Records
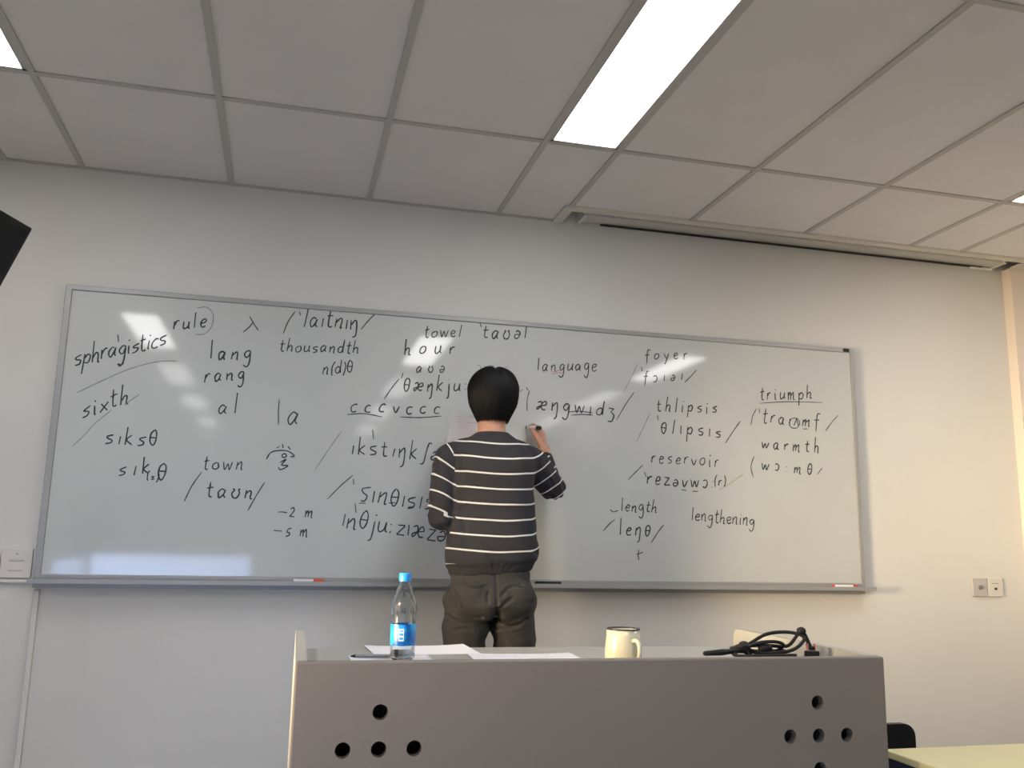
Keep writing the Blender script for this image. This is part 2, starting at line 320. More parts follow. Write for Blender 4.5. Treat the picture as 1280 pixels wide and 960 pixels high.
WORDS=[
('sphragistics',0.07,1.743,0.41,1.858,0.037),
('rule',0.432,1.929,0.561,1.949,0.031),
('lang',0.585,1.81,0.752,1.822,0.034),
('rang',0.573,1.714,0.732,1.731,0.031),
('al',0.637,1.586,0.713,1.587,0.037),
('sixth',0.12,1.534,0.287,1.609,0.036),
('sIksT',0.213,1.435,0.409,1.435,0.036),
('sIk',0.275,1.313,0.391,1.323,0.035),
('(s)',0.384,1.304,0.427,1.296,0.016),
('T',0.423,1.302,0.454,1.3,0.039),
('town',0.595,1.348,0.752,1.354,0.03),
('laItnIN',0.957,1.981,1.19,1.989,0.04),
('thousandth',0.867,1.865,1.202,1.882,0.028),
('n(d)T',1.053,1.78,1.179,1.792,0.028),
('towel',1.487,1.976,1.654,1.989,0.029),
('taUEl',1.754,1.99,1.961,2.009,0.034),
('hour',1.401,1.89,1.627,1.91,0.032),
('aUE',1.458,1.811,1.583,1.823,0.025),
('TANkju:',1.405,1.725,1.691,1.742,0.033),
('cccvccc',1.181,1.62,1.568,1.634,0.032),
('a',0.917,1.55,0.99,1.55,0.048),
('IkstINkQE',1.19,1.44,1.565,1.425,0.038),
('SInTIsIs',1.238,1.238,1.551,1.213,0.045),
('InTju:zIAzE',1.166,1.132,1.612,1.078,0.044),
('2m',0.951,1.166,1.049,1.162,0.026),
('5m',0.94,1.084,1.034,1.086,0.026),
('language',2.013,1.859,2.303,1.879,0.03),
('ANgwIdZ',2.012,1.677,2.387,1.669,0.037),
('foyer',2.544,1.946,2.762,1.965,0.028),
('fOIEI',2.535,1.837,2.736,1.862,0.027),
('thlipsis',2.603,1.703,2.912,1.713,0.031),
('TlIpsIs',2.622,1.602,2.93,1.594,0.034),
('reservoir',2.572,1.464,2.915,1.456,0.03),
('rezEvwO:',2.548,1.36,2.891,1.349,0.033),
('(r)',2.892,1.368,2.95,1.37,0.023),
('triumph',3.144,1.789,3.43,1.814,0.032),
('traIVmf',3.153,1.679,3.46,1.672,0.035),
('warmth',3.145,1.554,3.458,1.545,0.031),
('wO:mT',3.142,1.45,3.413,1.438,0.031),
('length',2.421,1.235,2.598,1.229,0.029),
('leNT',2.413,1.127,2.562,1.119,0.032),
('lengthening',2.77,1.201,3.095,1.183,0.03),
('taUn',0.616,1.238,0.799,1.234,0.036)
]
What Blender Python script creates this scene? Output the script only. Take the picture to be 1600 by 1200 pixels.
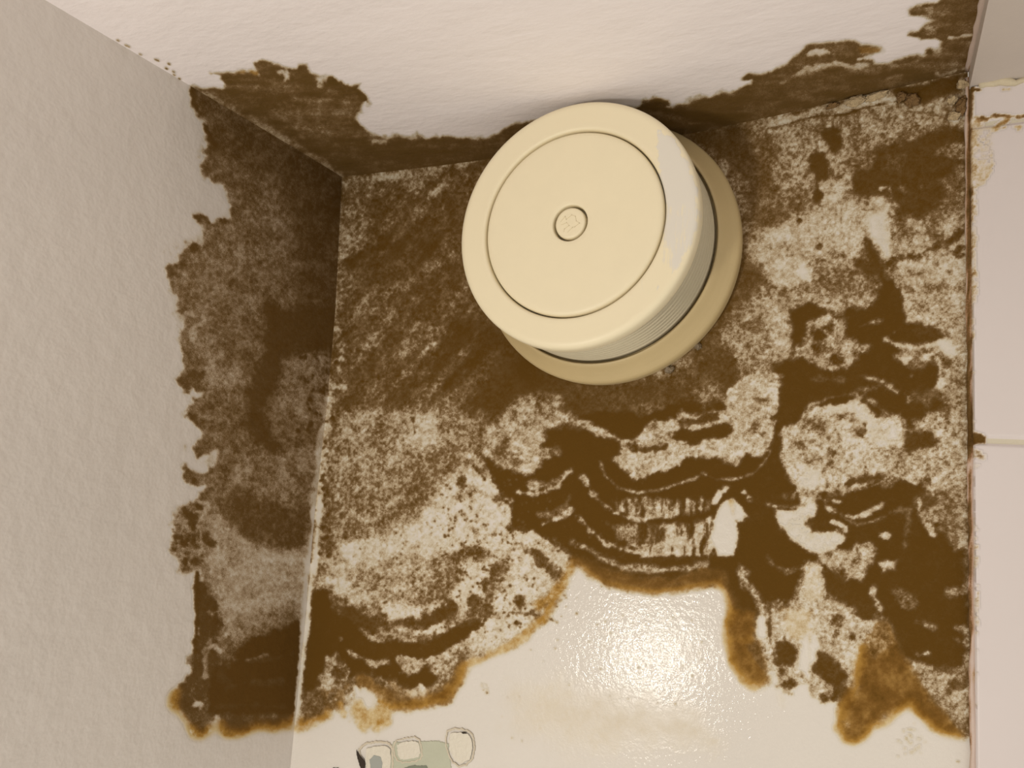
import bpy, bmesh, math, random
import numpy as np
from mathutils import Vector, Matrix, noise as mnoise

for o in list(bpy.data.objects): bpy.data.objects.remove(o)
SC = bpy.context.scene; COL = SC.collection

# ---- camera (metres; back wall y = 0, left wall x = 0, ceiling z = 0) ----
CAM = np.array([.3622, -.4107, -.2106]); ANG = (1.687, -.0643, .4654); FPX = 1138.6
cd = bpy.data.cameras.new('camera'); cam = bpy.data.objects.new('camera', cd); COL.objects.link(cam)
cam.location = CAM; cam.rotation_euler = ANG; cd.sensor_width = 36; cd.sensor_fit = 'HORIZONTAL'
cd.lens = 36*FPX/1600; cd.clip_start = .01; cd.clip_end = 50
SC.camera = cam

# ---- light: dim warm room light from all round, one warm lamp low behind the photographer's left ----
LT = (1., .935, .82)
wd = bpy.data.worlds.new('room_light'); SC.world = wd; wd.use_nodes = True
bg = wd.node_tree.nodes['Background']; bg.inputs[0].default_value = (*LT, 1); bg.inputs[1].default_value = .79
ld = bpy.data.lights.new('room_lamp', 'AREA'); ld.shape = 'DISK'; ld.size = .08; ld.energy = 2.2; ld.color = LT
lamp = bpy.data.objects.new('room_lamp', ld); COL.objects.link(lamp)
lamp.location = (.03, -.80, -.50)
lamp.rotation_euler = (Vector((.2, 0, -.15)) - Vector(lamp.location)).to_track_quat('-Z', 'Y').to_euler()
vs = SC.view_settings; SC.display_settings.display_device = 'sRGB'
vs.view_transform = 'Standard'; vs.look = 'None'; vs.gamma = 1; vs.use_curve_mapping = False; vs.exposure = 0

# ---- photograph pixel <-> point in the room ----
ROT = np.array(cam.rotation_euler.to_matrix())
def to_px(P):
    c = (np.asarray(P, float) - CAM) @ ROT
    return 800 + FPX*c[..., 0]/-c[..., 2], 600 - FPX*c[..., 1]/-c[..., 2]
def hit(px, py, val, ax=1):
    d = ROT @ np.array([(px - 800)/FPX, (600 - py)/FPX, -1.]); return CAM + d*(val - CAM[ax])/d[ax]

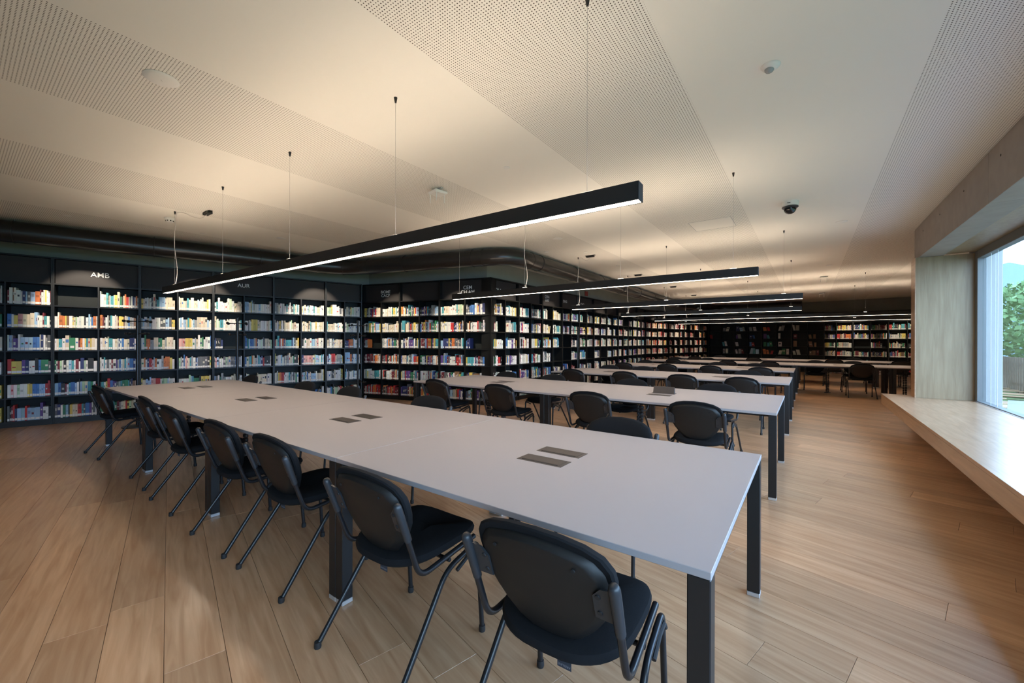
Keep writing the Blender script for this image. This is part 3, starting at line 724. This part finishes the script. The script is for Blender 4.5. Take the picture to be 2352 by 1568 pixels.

## Task to carry out
Leave out every picture and copy the rest of the records exactly.

## Reply to the task
Keep writing the Blender script for this image. This is part 2, starting at line 320. More parts follow. Write for Blender 4.5. Treat the picture as 1280 pixels wide and 960 pixels high.
WORDS=[
('sphragistics',0.07,1.743,0.41,1.858,0.037),
('rule',0.432,1.929,0.561,1.949,0.031),
('lang',0.585,1.81,0.752,1.822,0.034),
('rang',0.573,1.714,0.732,1.731,0.031),
('al',0.637,1.586,0.713,1.587,0.037),
('sixth',0.12,1.534,0.287,1.609,0.036),
('sIksT',0.213,1.435,0.409,1.435,0.036),
('sIk',0.275,1.313,0.391,1.323,0.035),
('(s)',0.384,1.304,0.427,1.296,0.016),
('T',0.423,1.302,0.454,1.3,0.039),
('town',0.595,1.348,0.752,1.354,0.03),
('laItnIN',0.957,1.981,1.19,1.989,0.04),
('thousandth',0.867,1.865,1.202,1.882,0.028),
('n(d)T',1.053,1.78,1.179,1.792,0.028),
('towel',1.487,1.976,1.654,1.989,0.029),
('taUEl',1.754,1.99,1.961,2.009,0.034),
('hour',1.401,1.89,1.627,1.91,0.032),
('aUE',1.458,1.811,1.583,1.823,0.025),
('TANkju:',1.405,1.725,1.691,1.742,0.033),
('cccvccc',1.181,1.62,1.568,1.634,0.032),
('a',0.917,1.55,0.99,1.55,0.048),
('IkstINkQE',1.19,1.44,1.565,1.425,0.038),
('SInTIsIs',1.238,1.238,1.551,1.213,0.045),
('InTju:zIAzE',1.166,1.132,1.612,1.078,0.044),
('2m',0.951,1.166,1.049,1.162,0.026),
('5m',0.94,1.084,1.034,1.086,0.026),
('language',2.013,1.859,2.303,1.879,0.03),
('ANgwIdZ',2.012,1.677,2.387,1.669,0.037),
('foyer',2.544,1.946,2.762,1.965,0.028),
('fOIEI',2.535,1.837,2.736,1.862,0.027),
('thlipsis',2.603,1.703,2.912,1.713,0.031),
('TlIpsIs',2.622,1.602,2.93,1.594,0.034),
('reservoir',2.572,1.464,2.915,1.456,0.03),
('rezEvwO:',2.548,1.36,2.891,1.349,0.033),
('(r)',2.892,1.368,2.95,1.37,0.023),
('triumph',3.144,1.789,3.43,1.814,0.032),
('traIVmf',3.153,1.679,3.46,1.672,0.035),
('warmth',3.145,1.554,3.458,1.545,0.031),
('wO:mT',3.142,1.45,3.413,1.438,0.031),
('length',2.421,1.235,2.598,1.229,0.029),
('leNT',2.413,1.127,2.562,1.119,0.032),
('lengthening',2.77,1.201,3.095,1.183,0.03),
('taUn',0.616,1.238,0.799,1.234,0.036)
]
What Blender Python script creates this scene? Output the script only. Take the picture to be 1600 by 1200 pixels.
import bpy, bmesh, math, random
import numpy as np
from mathutils import Vector, Matrix, noise as mnoise

for o in list(bpy.data.objects): bpy.data.objects.remove(o)
SC = bpy.context.scene; COL = SC.collection

# ---- camera (metres; back wall y = 0, left wall x = 0, ceiling z = 0) ----
CAM = np.array([.3622, -.4107, -.2106]); ANG = (1.687, -.0643, .4654); FPX = 1138.6
cd = bpy.data.cameras.new('camera'); cam = bpy.data.objects.new('camera', cd); COL.objects.link(cam)
cam.location = CAM; cam.rotation_euler = ANG; cd.sensor_width = 36; cd.sensor_fit = 'HORIZONTAL'
cd.lens = 36*FPX/1600; cd.clip_start = .01; cd.clip_end = 50
SC.camera = cam

# ---- light: dim warm room light from all round, one warm lamp low behind the photographer's left ----
LT = (1., .935, .82)
wd = bpy.data.worlds.new('room_light'); SC.world = wd; wd.use_nodes = True
bg = wd.node_tree.nodes['Background']; bg.inputs[0].default_value = (*LT, 1); bg.inputs[1].default_value = .79
ld = bpy.data.lights.new('room_lamp', 'AREA'); ld.shape = 'DISK'; ld.size = .08; ld.energy = 2.2; ld.color = LT
lamp = bpy.data.objects.new('room_lamp', ld); COL.objects.link(lamp)
lamp.location = (.03, -.80, -.50)
lamp.rotation_euler = (Vector((.2, 0, -.15)) - Vector(lamp.location)).to_track_quat('-Z', 'Y').to_euler()
vs = SC.view_settings; SC.display_settings.display_device = 'sRGB'
vs.view_transform = 'Standard'; vs.look = 'None'; vs.gamma = 1; vs.use_curve_mapping = False; vs.exposure = 0

# ---- photograph pixel <-> point in the room ----
ROT = np.array(cam.rotation_euler.to_matrix())
def to_px(P):
    c = (np.asarray(P, float) - CAM) @ ROT
    return 800 + FPX*c[..., 0]/-c[..., 2], 600 - FPX*c[..., 1]/-c[..., 2]
def hit(px, py, val, ax=1):
    d = ROT @ np.array([(px - 800)/FPX, (600 - py)/FPX, -1.]); return CAM + d*(val - CAM[ax])/d[ax]

Keep writing the Blender script for this image. This is part 3, starting at line 724. This part finishes the script. The script is for Blender 4.5. Take the picture to be 2352 by 1568 pixels.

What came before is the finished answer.